Subtitle CPS and WPM readability guide
Use CPS and WPM thresholds to improve subtitle readability and viewer retention.
Subtitle CPS and WPM readability guide for practical QA
Correct timing is only one part of subtitle quality. If cues are too dense, viewers cannot read and watch at the same time.
CPS (characters per second) and WPM (words per minute) provide objective signals for readability. They help teams move from subjective debates to measurable QA decisions.
This guide explains practical thresholds, how to interpret outliers, and how to fix dense cues without rewriting your full script.
When to use this
Use this guide when viewers report subtitles are too fast, when retention drops in dialogue-heavy sections, or when your team needs a shared readability policy.
Step-by-step
1. Set baseline thresholds based on content type. Many teams start around CPS <= 17 and then calibrate by language and audience behavior.
2. Run metrics on all cues and focus on outliers first. Averages hide the biggest readability failures.
3. For high-CPS cues, split text, improve line breaks, and adjust duration where possible without breaking sync.
4. Cross-check WPM and speaking style. Fast conversational content may need different handling than training content with technical terms.
5. Validate final readability on mobile-sized playback, where subtitle pressure is highest.
Examples
Example 1: dense cue
Input:
Cue duration: 1.8s, visible characters: 42
Output:
CPS = 23.3 (high). Split the cue or increase display duration.
Example 2: improved cue
Input:
Cue duration: 3.2s, visible characters: 45
Output:
CPS = 14.1 (good). Keep two balanced lines for mobile readability.
Common mistakes
- Looking only at average CPS and ignoring spikes.
- Using WPM without considering language and speaking style.
- Packing too much text into single cues to reduce edit work.
- Skipping mobile review where readability is hardest.
- Ignoring line-length limits while focusing only on timing.
- Publishing without documenting readability thresholds.
Recommended ToolzFlow tools
- srt to vtt
- vtt to srt
- srt to txt
- subtitle timing shifter
- subtitle line breaker
- subtitle cps checker
- subtitle merge joiner
- subtitle splitter
- subtitle cleaner
- subtitle editor
Privacy notes (in-browser processing)
Readability QA can involve unreleased marketing scripts, internal product terminology, and confidential partner messaging. Browser-local analysis keeps these subtitle assets on-device while you evaluate CPS and WPM outliers, which reduces exposure risk during review.

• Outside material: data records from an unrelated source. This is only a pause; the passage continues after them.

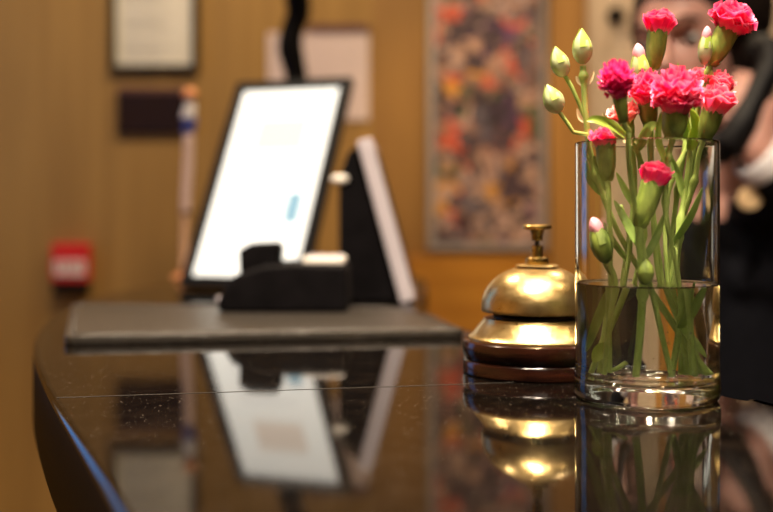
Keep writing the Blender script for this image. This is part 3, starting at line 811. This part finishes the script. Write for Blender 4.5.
# right hand pair
t = flower('soft pink carnation leaning right, just above the rim of the vase',
           [fp(680, 374, -.004), fp(677, 284, .006), fp(682, 225, .012), fp(694, 185, .006), fp(699, 155, 0)], fp(713, 112, -.008), fp(704, 140, -.004),
           .0128, .0205, 16, 82, 15, 'soft_pink', .0068, (.35, .62), ruff=.10, wide=1.5, low=.5)
leaf(t, [fp(673, 243, .005), fp(690, 216, .0), fp(703, 187, -.004)], .0030, 'leaf', V(.5, -1, 0))
t = flower('small light pink carnation behind the right-leaning one',
           [fp(672, 373, .018), fp(671, 284, .022), fp(688, 200, .024), fp(700, 145, .02)], fp(717, 92, .010), fp(710, 115, .013),
           .0112, .0170, 24, 95, 25, 'soft_pink', .0056, (.5,), ruff=.12)
t = flower('small pale pink carnation peeping out beside the largest stem',
           [fp(668, 373, .022), fp(668, 284, .026), fp(678, 190, .028), fp(690, 130, .026)], fp(699, 84, .022), fp(695, 106, .024),
           .0085, .0140, 16, 90, 27, 'soft_pink', .0048, (.5,), ruff=.12)
# left low one at the rim
t = flower('red pink carnation half sunk behind the vase rim at the left',
           [fp(614, 372, -.016), fp(613, 330, -.018), fp(611, 284, -.022), fp(609, 200, -.024)], fp(606, 146, -.020), fp(608, 180, -.022),
           0.0118, .0150, 26, 92, 31, 'pink', .0060, (.62,), ruff=.12)
leaf(t, [fp(608, 192, -.024), fp(598, 172, -.022), fp(588, 155, -.018)], .0026)
leaf(t, [fp(612, 290, -.02), fp(598, 330, -.012), fp(592, 352, -.005)], .0032)
# pale one behind the dark round head
t = flower('pale salmon carnation behind the dark round head',
           [fp(612, 373, .010), fp(622, 284, .012), fp(634, 200, .010), fp(633, 155, .006)], fp(626, 120, .000), fp(630, 140, .003),
           .0120, .0150, 24, 100, 35, 'pale_pink', .0048, (.5,), ruff=.12)
# low one inside the vase
t = flower('short pink carnation low inside the vase, its head under the rim',
           [fp(637, 376, -.024), fp(641, 330, -.025), fp(643, 284, -.026), fp(640, 245, -.028)], fp(652, 186, -.028), fp(640, 226, -.030),
           .0108, .0190, 18, 80, 41, 'pink', .0070, (.45,), r=.0024, ruff=.09, wide=1.45, low=.5)
bud(t, fp(645, 284, -.030), fp(646, 258, -.030), .0052, 'calyx', None, 'side_bud')
leaf(t, [fp(641, 250, -.026), fp(626, 222, -.020), fp(614, 200, -.012)], .0028)
leaf(t, [fp(643, 262, -.024), fp(656, 238, -.016), fp(664, 214, -.010)], .0024)
# closed pink-white bud inside the vase
t = thing('carnation_bud', 'closed pink and white carnation bud low inside the vase at the left', 'flower', keep_in(fp(610, 374, -.012)), G)
stem(t, [fp(610, 374, -.012), fp(611, 330, -.022), fp(616, 284, -.028), fp(608, 262, -.030)], .0016)
bud(t, fp(607, 262, -.030), fp(594, 222, -.030), .0066, 'calyx', 'bud_pink')
leaf(t, [fp(612, 275, -.028), fp(604, 262, -.026), fp(597, 246, -.022)], .0022)
# spray of three green buds
t = thing('bud_spray', 'spray of three pale green closed buds leaning out at the left', 'flower', keep_in(fp(686, 374, .012)), G)
stem(t, [fp(686, 374, .012), fp(664, 320, .010), fp(642, 275, .006), fp(618, 232, .004), fp(601, 190, -.002), fp(591, 155, -.006), fp(586, 118, -.008), fp(584, 85, -.008), fp(583, 66, -.008)], .0019, nodes=(.55, .92))
stem(t, [fp(588, 128, -.007), fp(580, 106, -.008), fp(572, 88, -.008), fp(564, 74, -.008)], .0014, name='side_stem')
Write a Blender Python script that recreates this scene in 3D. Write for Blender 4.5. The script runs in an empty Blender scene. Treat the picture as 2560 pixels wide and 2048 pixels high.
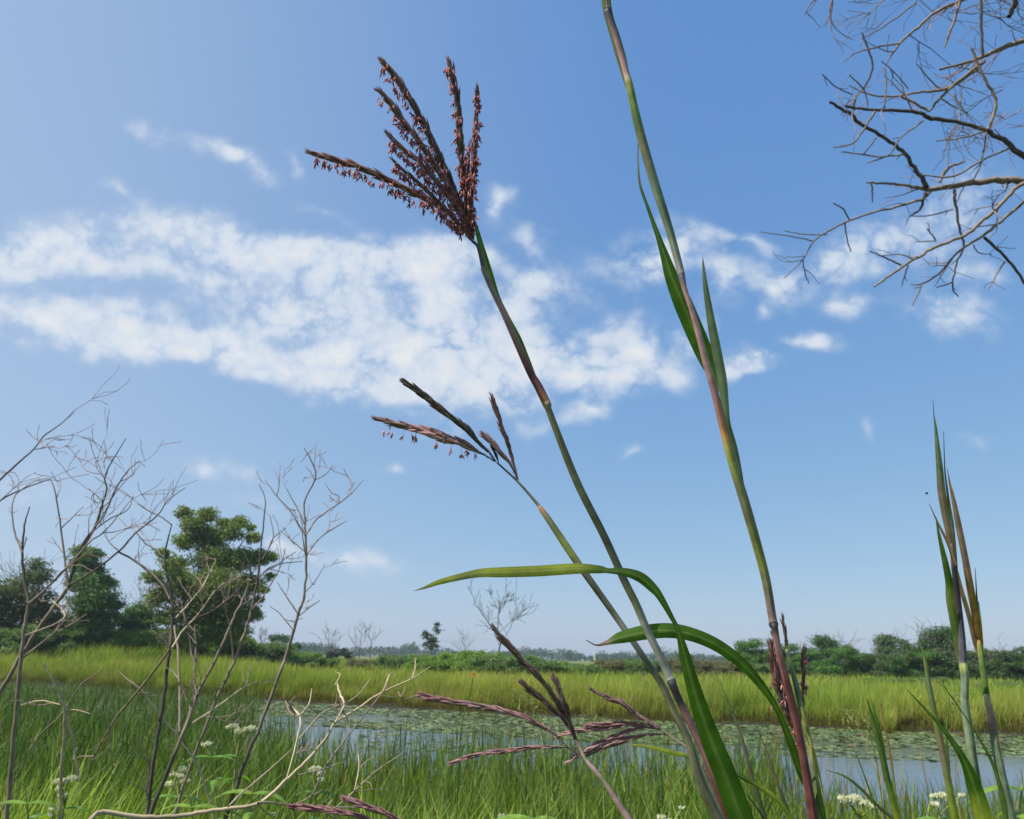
import bpy, math, random
import numpy as np
from mathutils import Vector, Matrix
random.seed(7); RNG = np.random.default_rng(7)
S = bpy.context.scene
COL = S.collection

# ------------------------------------------------------------------ camera
F = 1900.0; W0, H0 = 2560, 2048
PITCH = math.radians(18.1); ROLL = math.radians(1.3)
CAM = np.array([0.0, 0.0, 1.5])
fw = np.array([0, math.cos(PITCH), math.sin(PITCH)])
r0 = np.array([1.0, 0, 0]); u0 = np.array([0, -math.sin(PITCH), math.cos(PITCH)])
rt = math.cos(ROLL)*r0 + math.sin(ROLL)*u0
up = -math.sin(ROLL)*r0 + math.cos(ROLL)*u0
cd = bpy.data.cameras.new('camera'); cam = bpy.data.objects.new('camera', cd); COL.objects.link(cam)
cd.sensor_width = 36; cd.lens = F/W0*36; cd.clip_start = 0.02; cd.clip_end = 20000
m = Matrix(((rt[0], up[0], -fw[0], CAM[0]), (rt[1], up[1], -fw[1], CAM[1]), (rt[2], up[2], -fw[2], CAM[2]), (0, 0, 0, 1)))
cam.matrix_world = m
cd.dof.use_dof = True; cd.dof.focus_distance = 0.45; cd.dof.aperture_fstop = 32.0
S.camera = cam

def ray(px, py):
    return fw + (px-W0/2)/F*rt + (H0/2-py)/F*up
def at(px, py, d):
    return CAM + d*ray(px, py)
WATER = -0.5
def on_water(px, py):
    r = ray(px, py); return CAM + r*((WATER-CAM[2])/r[2])
def azi(px, py=1640):
    r = ray(px, py); r = r[:2]/np.linalg.norm(r[:2]); return r
def place(px, ytop, dist):
    """ground point under pixel column px at distance dist, and the height that reaches ytop"""
    a = azi(px, 1645+(px-1280)*0.023); x, y = a*dist; z = float(hgt(x, y))
    r = ray(px, ytop); t = dist/np.linalg.norm(r[:2]); return np.array([x, y, z]), CAM[2]+t*r[2]-z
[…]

For long-term reliability, treat readability checks as part of release governance: preserve clean version history, remove internal reviewer comments before export, and verify final playback behavior in the same environment where your audience will watch.
Implementation notes
Teams that publish at scale benefit from channel-specific readability targets instead of one global threshold. Educational videos with dense terminology may tolerate different pacing than entertainment clips with conversational speech. Keep a baseline range, then tune by audience feedback and retention data so your rules reflect real viewing behavior instead of generic defaults.
It is also valuable to track how readability edits affect editing effort. If the same cue patterns trigger QA alerts repeatedly, update scripting and captioning guidelines upstream to reduce downstream fixes. This feedback loop keeps subtitle quality stable while lowering manual correction time, which is critical when release calendars are tight and multi-language variants are required.
In review meetings, show a small sample of before-and-after cues to make readability improvements visible to non-specialists. When stakeholders see how split lines and adjusted durations preserve meaning while reducing reading pressure, they are more likely to support QA standards consistently across future releases.
Governance tip
Readability standards are easier to maintain when they are connected to release criteria. Define minimum QA requirements such as max CPS outlier count, mandatory mobile review, and final sign-off for dense dialogue scenes. This turns subtitle quality into an operational KPI rather than an optional polish step. It also helps teams prioritize corrections that matter most for audience retention, instead of spending time on cosmetic edits with limited impact.
A useful habit is to compare readability metrics across episodes in the same series. Trend tracking helps identify where scripts or pacing choices increase subtitle load, so improvements can start upstream instead of only in late QA.
FAQ
Is CPS more important than WPM?
Both are useful. CPS captures character density while WPM reflects reading rhythm.
Do all languages use the same thresholds?
No. Language structure changes reading speed, so calibration is essential.
Can I fix high CPS without rewriting script meaning?
Yes. Split cues, improve breaks, and rebalance timing first.
What should I monitor after publication?
Track retention around dense dialogue and collect subtitle-specific viewer feedback.
Summary
- CPS and WPM make subtitle QA measurable.
- Outliers matter more than averages.
- Split and reflow cues before rewriting transcript text.
- Validate readability in real device contexts before release.